Lo que va de Lula a Uribe

En Brasil capturaron a Lula da Silva para que declare sobre su responsabilidad en el escándalo de Petrobrás. En la petrolera se encargaron de desviar más de 2.600 millones de dólares en sobornos y sobrecostos ficticios. La Fiscalía acusa a Lula de ser “uno de los principales beneficiarios” y sostiene que “dentro de una República, incluso las personas ilustres y poderosas deben estar sujetas al escrutinio judicial cuando hay fundadas sospechas de actividad criminal”. La decisión ha sido aplaudida por la inmensa mayoría de la población, harta ya de la corrupción de su Partido, el de los Trabajadores, en el poder desde el 2003.

Pero esta columna no es sobre el desastre brasilero y la caída en picada del líder de la izquierda democrática latinoamericana. Es sobre la captura de Santiago Uribe Vélez. Para empezar, habría que decir que, como bien dice la Fiscalía brasilera, en un sistema democrático nadie, sin importar su apellido, parentesco o posición política, puede escapar del escrutinio de su conducta y de la acción judicial, si contra él hubieran indicios suficientes de su eventual responsabilidad en un acto delictivo. De manera que nadie puede estar a salvo de la investigación judicial ni puede estarlo Santiago Uribe por el mero hecho de ser hermano del expresidente.

Pero el problema acá es precisamente el contrario: la percepción de un sector importante de la ciudadanía es que la acción judicial contra el hermano del expresidente se produce precisamente por esa calidad. Su parentesco no lo pone a salvo. Lo condena. Ser Uribe Vélez no solo no le evita su captura sino pareciera ser la razón de la misma. Un resultado de la politización de la justicia y de la judicialización de la política.

En virtud de la judicialización de la política, las contiendas políticas no se resuelven ya en la urnas o en las convenciones de los partidos y movimientos sino en los estrados judiciales donde se acusa a los contradictores. En razón de la politización de la justicia, fiscales y jueces toman sus decisiones no con base en consideraciones jurídicas, sino por las inclinaciones ideológicas de los operadores judiciales y por las presiones políticas que reciben.

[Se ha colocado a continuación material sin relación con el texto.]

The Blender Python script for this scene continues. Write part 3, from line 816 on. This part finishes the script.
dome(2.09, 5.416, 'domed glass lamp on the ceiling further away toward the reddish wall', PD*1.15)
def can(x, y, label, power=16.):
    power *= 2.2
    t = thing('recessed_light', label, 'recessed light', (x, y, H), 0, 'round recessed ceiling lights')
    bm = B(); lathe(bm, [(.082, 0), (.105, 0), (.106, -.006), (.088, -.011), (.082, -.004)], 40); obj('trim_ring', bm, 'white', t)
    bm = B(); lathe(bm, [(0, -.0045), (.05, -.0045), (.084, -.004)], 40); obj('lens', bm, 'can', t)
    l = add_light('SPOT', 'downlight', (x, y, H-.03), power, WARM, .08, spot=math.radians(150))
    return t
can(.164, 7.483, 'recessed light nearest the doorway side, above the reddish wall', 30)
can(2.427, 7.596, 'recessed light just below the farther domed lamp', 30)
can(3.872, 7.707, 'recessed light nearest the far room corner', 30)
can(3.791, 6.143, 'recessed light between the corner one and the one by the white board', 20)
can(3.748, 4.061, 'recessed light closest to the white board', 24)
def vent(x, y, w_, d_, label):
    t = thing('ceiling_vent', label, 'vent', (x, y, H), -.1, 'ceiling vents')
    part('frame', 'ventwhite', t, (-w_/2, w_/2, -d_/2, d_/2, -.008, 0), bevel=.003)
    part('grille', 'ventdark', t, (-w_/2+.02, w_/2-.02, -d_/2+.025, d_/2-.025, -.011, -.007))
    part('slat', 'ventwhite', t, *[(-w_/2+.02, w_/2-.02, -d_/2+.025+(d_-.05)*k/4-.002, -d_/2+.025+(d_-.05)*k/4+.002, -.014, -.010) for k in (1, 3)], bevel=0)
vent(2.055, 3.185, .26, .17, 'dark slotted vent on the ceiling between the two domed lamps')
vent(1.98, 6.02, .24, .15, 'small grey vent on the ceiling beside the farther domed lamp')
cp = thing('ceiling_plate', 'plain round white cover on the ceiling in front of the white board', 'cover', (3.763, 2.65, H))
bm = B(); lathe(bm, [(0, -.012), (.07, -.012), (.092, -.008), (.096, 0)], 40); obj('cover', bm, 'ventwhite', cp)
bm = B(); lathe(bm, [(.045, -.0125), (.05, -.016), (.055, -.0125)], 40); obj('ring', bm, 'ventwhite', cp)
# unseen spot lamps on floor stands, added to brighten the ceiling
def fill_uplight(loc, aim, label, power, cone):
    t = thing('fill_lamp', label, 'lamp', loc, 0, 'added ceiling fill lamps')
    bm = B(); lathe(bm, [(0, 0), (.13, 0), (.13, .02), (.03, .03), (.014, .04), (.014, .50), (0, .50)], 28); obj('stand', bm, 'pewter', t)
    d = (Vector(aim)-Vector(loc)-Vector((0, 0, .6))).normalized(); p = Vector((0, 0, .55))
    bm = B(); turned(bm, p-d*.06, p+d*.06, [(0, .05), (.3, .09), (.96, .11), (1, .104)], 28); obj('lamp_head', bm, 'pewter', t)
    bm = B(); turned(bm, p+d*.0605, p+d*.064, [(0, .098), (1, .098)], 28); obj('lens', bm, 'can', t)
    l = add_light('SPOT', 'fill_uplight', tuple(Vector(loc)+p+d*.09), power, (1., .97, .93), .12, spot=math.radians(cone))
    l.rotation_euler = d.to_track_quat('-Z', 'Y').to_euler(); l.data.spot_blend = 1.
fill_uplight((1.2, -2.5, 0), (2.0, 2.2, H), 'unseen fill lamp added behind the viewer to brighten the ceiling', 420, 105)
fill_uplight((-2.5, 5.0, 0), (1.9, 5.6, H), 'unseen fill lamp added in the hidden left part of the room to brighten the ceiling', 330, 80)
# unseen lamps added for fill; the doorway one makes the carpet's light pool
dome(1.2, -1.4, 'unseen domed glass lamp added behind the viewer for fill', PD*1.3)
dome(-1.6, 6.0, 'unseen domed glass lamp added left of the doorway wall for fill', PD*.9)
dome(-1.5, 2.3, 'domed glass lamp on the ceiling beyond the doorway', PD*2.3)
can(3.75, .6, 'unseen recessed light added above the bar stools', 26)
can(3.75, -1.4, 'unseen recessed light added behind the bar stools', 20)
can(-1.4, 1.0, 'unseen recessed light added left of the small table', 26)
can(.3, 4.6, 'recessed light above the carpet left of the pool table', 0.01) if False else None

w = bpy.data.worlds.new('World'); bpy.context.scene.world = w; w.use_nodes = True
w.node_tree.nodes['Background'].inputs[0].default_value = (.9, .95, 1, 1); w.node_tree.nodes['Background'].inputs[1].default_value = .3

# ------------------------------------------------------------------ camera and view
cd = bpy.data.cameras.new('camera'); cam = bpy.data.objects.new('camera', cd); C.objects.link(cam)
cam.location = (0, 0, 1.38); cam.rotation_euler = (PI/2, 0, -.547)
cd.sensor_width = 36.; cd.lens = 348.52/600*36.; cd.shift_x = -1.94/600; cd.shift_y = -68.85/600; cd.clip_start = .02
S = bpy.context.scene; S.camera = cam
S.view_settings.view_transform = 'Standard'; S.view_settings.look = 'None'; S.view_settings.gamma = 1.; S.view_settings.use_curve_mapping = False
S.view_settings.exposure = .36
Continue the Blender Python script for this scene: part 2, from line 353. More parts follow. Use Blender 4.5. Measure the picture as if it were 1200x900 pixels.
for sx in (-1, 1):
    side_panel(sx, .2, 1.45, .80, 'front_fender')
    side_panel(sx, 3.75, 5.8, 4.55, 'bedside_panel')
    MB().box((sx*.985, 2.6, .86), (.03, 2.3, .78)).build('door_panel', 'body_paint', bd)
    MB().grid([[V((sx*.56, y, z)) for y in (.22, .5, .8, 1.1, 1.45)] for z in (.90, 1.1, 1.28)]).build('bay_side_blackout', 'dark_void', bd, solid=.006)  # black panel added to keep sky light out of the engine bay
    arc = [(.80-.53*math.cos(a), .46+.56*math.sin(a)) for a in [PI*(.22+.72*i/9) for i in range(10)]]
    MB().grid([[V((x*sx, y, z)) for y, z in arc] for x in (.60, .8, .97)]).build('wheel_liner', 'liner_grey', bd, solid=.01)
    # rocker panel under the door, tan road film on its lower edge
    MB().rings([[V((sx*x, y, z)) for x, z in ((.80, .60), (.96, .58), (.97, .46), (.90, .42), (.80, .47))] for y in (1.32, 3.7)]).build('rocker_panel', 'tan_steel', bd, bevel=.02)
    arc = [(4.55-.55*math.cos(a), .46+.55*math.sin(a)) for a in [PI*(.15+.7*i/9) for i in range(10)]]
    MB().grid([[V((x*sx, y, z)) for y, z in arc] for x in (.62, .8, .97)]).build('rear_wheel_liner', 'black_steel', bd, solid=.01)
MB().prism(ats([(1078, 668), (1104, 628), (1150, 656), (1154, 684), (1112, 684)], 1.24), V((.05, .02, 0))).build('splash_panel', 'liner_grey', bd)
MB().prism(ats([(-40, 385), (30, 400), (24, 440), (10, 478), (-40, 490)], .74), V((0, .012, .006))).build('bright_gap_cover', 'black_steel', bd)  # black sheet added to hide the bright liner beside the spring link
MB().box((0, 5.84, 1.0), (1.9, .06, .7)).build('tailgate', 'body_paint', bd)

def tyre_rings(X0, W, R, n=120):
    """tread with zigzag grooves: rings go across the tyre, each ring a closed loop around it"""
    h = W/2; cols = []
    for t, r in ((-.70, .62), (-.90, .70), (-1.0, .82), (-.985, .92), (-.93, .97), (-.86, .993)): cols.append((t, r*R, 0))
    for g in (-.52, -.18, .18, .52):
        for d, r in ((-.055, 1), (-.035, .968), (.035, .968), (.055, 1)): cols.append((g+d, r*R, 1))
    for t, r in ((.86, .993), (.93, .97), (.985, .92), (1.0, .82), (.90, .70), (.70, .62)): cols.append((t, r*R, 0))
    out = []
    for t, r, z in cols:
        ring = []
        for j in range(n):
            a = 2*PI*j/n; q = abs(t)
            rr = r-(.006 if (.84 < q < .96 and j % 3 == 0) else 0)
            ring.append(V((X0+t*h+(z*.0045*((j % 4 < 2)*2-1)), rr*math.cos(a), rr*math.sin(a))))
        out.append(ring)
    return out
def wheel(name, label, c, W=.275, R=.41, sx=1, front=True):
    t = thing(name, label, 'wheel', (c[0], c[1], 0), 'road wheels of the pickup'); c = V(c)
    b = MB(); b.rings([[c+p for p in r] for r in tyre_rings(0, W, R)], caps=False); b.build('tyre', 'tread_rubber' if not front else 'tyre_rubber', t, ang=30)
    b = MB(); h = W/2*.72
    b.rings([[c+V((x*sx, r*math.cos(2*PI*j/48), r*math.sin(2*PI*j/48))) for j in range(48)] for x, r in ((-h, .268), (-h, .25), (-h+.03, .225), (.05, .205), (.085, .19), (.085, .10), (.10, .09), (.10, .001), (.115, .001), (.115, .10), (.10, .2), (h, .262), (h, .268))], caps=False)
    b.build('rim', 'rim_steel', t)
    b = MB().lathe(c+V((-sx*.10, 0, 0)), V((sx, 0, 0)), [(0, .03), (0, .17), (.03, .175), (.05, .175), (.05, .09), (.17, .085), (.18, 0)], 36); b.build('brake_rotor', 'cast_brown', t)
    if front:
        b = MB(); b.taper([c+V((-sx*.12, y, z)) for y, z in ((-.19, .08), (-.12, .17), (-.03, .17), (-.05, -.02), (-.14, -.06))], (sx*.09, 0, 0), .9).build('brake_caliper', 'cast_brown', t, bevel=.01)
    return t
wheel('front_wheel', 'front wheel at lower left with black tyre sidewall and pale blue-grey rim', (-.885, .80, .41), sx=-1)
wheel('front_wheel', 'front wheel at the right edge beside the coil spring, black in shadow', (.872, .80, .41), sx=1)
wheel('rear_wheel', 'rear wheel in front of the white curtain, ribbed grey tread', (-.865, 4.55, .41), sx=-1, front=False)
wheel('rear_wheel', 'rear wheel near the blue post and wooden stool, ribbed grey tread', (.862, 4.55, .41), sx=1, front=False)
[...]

Por eso el Fiscal General no tiene reparo en servir de martillo para perseguir a la oposición e intervenir en plena campaña electoral, para favorecer la reelección de Santos, a través del famoso episodio del hacker, donde no solo no se ha probado aun que hubiera una intervención de Oscar Iván Zuluaga, sino que no se ha despejado la duda de si se trató de una infiltración, una trampa para la campaña opositora.

Al mismo tiempo la investigación sobre la financiación ilegal de la campaña de Santos murió sin que siquiera se hubiera adelantado. Y si a Diego Palacio y Sabas Pretelt los condenan por ofrecer puestos a cambio de votos en el Congreso, la Fiscalía no dice una palabra ni sobre intercambios similares en este gobierno ni sobre la mermelada que reparte a manotadas. Y hay más casos.

¿Porqué capturar a Santiago Uribe precisamente ahora, si ha demostrado por lustros su disposición de acudir cuando lo llaman las autoridades? ¿Porqué no permitirle defenderse en libertad? ¿Es la captura un mecanismo para presionar al uribismo a que acepte y se sume a los mecanismos de la justicia transicional que se pactó con las Farc? ¿Es la ofensiva contra el uribismo parte de un pacto con las Farc a cambio de que ellas finalmente firmen? Para las Farc no habrá problema en confesar los crímenes que todos les conocemos y por ello no pagarán ni un solo día de cárcel. Pero a los demás que llevarán a ese tribunal los obligarán a confesar cualquier cosa si no quieren verse expuestos a ser condenados, ellos sí, a veinte años de prisión.

Si en Brasil todo el mundo reconoce la independencia e imparcialidad de la Fiscalía, acá un número sustantivo de ciudadanos cree que Montealegre es del bolsillo del gobierno y funcional a sus intereses. Y nadie puede explicar que en Casa de Nariño se defienda la impunidad de los crímenes de las Farc y al mismo tiempo se persiga judicialmente, sin tregua ni descanso, a los contradictores políticos.